Bahkan dalam filsafat Mulla Sadra misalnya, wujud menjadi tema sentral dan utama dari seluruh bangunan filsafatnya. Sampai-sampai seorang pakar filsafat Heidegger yang bernama Prof Henri Corbin yang membandingkan antara pemikiran filsafat Mulla Sadra dan Martin Heidegger, dia sampai pada suatu kesimpulan yang mencengangkan. Yaitu filsafat Heidegger tak lebih hanya serupa catatan kaki atas filsafat Mulla Sadra.

Manfaat lain dari filsafat Islam ialah, fungsinya sebagai alat berpikir kritis, logis, dan analitis. Seandainya umat Islam memiliki corak berpikir filosofis yang kuat, hal ini tentu dapat menghindarkan umat Islam dari upaya pihak-pihak tertentu yang mengatasnamakan agama Islam demi kepentingan syahwat politik praktis dan kepentingan golongan tertentu. Dan sebaliknya, absennya tradisi filsafat Islam dari kalangan umat Islam menyebabkan mudahnya provokasi atas nama agama Islam menghantam sendi-sendi kerukunan umat, termasuk kasus terorisme yang kini banyak terjadi di sekitar kita. 

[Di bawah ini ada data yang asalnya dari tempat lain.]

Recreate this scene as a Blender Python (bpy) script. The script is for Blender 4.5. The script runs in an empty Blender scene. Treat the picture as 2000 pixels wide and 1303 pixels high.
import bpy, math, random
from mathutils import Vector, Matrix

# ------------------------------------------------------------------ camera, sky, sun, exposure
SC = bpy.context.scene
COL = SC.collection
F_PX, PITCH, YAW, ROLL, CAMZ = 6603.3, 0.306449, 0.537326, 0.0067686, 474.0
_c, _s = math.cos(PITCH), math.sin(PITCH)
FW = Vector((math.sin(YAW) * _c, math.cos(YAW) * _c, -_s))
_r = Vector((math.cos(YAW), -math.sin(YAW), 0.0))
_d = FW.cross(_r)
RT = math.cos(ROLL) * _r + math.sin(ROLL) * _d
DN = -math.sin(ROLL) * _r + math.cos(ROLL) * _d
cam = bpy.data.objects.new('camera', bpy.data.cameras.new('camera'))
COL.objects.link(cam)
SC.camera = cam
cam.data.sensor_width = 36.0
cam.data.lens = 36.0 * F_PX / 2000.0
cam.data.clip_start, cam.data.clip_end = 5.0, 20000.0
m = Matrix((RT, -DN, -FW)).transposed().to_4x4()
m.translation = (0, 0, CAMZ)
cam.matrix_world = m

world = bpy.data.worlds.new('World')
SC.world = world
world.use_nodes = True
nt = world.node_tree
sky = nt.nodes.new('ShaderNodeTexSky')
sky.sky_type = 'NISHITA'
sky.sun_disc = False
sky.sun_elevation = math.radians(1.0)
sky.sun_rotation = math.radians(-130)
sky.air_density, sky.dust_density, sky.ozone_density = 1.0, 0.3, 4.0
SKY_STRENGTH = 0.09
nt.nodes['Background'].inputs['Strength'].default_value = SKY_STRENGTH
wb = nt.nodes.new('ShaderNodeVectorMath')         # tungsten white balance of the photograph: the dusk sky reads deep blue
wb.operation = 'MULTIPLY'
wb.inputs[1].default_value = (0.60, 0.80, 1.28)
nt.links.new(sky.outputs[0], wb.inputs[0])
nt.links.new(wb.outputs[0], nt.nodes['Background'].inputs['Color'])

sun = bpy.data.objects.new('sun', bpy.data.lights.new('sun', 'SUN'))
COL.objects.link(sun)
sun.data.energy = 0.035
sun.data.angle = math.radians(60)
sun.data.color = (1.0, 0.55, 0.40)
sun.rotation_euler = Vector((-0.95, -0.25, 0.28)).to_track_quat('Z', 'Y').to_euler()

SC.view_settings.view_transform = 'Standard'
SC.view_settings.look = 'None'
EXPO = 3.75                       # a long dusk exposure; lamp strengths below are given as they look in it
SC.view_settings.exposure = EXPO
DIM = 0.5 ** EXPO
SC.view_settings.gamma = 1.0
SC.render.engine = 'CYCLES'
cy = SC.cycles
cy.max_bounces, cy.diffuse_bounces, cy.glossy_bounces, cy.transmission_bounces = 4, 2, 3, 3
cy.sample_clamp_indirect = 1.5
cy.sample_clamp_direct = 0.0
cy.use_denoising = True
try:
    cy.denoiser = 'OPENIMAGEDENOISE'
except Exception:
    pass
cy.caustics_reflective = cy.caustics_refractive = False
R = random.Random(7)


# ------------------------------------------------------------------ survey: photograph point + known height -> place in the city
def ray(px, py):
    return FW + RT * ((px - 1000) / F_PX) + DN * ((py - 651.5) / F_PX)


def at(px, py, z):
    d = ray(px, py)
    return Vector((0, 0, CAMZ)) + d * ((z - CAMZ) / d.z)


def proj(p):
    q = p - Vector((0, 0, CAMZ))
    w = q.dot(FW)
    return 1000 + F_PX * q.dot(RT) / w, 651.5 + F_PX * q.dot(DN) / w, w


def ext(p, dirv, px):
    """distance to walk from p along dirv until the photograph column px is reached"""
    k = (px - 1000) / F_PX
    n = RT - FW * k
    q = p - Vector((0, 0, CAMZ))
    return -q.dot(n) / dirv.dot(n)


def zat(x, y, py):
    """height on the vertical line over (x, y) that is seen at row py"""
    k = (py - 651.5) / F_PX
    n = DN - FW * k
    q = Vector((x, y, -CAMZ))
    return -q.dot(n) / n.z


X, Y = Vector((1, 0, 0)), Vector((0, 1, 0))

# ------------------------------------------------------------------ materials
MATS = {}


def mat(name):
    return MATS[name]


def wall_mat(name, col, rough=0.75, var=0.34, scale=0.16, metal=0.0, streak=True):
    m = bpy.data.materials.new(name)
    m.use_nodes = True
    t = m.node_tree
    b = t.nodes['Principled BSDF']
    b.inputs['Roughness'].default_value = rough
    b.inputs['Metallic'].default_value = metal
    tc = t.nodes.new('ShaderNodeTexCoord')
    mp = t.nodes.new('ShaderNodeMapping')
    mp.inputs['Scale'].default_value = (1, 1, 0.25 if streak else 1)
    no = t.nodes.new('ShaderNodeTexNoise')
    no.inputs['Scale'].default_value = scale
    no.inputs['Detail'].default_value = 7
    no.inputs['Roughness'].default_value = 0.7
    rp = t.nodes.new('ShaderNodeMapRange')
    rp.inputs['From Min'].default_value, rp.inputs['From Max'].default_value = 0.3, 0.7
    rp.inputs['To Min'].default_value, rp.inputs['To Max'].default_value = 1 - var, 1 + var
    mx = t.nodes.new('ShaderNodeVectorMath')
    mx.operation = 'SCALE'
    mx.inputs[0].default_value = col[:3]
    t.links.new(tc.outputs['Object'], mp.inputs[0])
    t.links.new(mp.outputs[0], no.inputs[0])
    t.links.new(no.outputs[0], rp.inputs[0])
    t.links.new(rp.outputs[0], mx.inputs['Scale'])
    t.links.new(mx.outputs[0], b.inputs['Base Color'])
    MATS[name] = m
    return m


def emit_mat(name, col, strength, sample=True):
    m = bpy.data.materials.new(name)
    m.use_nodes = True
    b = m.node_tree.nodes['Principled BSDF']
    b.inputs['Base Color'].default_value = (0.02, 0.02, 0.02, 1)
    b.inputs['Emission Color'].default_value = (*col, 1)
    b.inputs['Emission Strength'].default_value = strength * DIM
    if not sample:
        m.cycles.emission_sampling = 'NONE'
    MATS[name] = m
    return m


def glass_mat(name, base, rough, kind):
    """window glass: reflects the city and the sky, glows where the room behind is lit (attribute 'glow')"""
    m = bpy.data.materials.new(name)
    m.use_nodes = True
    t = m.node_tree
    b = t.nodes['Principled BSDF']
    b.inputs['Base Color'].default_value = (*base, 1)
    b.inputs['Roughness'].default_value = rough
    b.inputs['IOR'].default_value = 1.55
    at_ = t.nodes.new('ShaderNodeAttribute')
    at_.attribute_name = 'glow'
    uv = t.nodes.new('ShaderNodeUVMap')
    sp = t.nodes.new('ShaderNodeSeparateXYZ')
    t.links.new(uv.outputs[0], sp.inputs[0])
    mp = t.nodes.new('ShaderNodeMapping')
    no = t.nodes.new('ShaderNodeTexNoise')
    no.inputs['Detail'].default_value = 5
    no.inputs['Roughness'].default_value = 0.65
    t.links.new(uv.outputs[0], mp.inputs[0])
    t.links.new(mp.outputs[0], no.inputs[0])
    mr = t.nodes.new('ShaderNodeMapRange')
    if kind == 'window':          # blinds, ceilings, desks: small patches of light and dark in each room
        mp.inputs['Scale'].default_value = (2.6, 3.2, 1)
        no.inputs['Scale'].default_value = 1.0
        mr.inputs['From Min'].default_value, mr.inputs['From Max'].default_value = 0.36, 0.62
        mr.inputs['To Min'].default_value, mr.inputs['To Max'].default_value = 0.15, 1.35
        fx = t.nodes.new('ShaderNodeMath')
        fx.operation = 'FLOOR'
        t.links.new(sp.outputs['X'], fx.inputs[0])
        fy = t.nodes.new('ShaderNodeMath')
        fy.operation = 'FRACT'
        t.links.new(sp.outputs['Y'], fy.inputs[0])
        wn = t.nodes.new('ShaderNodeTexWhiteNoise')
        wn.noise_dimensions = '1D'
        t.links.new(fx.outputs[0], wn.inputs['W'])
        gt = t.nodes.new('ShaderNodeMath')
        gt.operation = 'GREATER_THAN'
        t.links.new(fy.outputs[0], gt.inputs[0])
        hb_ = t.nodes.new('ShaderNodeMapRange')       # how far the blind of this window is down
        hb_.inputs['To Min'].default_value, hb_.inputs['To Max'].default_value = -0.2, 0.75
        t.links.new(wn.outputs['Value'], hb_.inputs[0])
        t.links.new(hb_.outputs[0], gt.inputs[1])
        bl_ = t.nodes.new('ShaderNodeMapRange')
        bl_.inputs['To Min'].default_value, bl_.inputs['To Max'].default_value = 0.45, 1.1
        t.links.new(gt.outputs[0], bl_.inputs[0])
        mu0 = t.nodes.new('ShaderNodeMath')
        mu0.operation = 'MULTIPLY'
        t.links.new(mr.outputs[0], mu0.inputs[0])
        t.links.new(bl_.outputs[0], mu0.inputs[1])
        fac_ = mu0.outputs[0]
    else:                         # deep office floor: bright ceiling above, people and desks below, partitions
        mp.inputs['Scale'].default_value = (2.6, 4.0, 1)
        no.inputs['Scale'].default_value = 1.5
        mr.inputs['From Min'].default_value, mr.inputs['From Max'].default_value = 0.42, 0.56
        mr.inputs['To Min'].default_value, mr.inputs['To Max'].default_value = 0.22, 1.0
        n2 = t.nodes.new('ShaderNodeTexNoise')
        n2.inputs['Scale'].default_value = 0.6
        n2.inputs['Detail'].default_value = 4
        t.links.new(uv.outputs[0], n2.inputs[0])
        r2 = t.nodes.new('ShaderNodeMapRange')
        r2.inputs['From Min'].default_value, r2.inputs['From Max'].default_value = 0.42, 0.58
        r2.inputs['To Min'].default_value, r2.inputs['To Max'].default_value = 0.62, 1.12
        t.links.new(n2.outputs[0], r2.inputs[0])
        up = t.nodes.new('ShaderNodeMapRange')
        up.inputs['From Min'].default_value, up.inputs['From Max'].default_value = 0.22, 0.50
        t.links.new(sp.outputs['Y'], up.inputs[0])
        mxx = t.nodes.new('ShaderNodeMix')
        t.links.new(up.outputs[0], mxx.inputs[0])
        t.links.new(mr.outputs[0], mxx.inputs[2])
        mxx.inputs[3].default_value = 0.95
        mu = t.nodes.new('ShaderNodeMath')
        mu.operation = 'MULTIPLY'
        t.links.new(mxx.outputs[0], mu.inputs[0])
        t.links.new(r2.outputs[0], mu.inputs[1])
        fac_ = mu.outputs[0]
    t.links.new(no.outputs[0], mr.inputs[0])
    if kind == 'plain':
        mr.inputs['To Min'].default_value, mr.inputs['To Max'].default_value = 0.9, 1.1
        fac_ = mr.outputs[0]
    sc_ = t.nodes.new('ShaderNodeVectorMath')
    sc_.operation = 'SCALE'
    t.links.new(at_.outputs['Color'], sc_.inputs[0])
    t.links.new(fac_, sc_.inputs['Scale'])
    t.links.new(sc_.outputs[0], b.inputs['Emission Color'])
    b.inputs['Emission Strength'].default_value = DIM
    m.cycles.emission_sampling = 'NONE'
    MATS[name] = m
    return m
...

Hal ini tentu mengkhawatirkan. Mengingat masih saja banyak pihak yang tak segan-segan untuk berlindung di balik nama agama Islam. Demikianlah diantara manfaat filsafat Islam yang bisa kita harapkan, seandainya tradisi filsafat Islam dapat ditumbuhkan di tanah air, yang merupakan negeri muslim terbesar.